Também foram postas em causa as políticas de austeridade nos últimos anos. Essas críticas não impediram que a esquerda se unisse contra o golpe. “O grande desafio é a união da esquerda”, declarou Ana Cha, dirigente do MST. “Isto não retira a necessidade de uma autocrítica sobre o que a esquerda fez no poder”.
Iliada Lopes, vice-presidente da Fundação Perseu Abramo, do Partido dos Trabalhadores, lembrou que o governo revelou insuficiências, mas o golpe ocorreu não pelos erros do PT, e sua finalidade é pôr em prática “reformas neoliberais”.

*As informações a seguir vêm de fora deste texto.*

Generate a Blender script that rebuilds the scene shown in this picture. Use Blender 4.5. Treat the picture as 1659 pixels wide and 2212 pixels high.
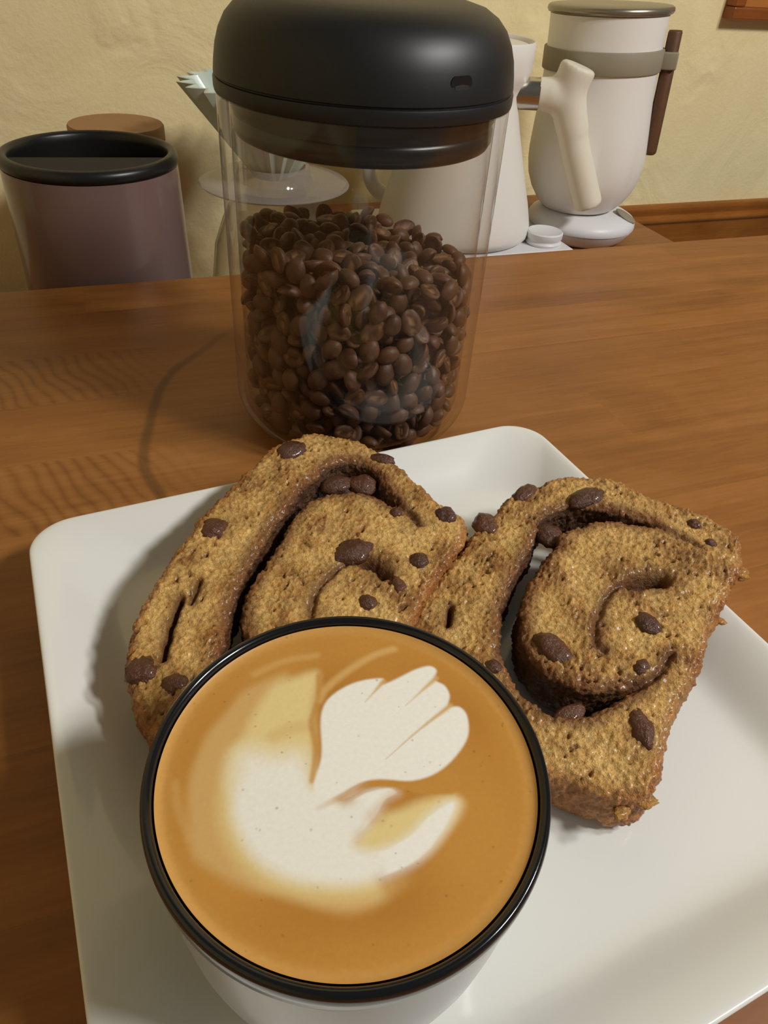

Às vésperas da Festa, José Reinaldo concedeu uma entrevista ao jornal L´Humanité, na qual afirmou que o Brasil “está sob a ameaça de um grave retrocesso social, econômico e político”. O secretário de Política e Relações Internacionais do PCdoB denunciou que o governo de Michel Temer propôs um plano de austeridade para vinte anos, o que “vai provocar regressão nos campos da saúde, da educação, da habitação e pôr em causa o programa Bolsa Família, além de provocar estagnação econômica ou mesmo recessão”.
Segundo o dirigente comunista brasileiro, o governo de Michel Temer anunciou a realização de uma reforma das leis trabalhistas com o objetivo de flexibilizar os direitos sociais e aumentar a jornada de trabalho, assim como fará a reforma da previdência, também retirando direitos.
Por isso, disse Reinaldo, “já estão ocorrendo grandes manifestações com dezenas de milhares de pessoas nas ruas, duramente reprimidas por forças policiais militarizadas”.
O dirigente do PCdoB assinalou também que está ocorrendo “profunda mudança na política externa brasileira”. O novo governo, diz, “está agindo contra a integração latino-americana”.
Tanto na entrevista como no debate, José Reinaldo Carvalho destacou o papel da unidade entre as forças progressistas, de esquerda e os movimentos populares, destacadamente a Frente Brasil Popular. “Nas lutas de rua vai crescer a exigência de destituição do governo golpista de Michel Temer, de defesa dos direitos democráticos e sociais do povo e de convocação de eleições diretas para presidente da República”.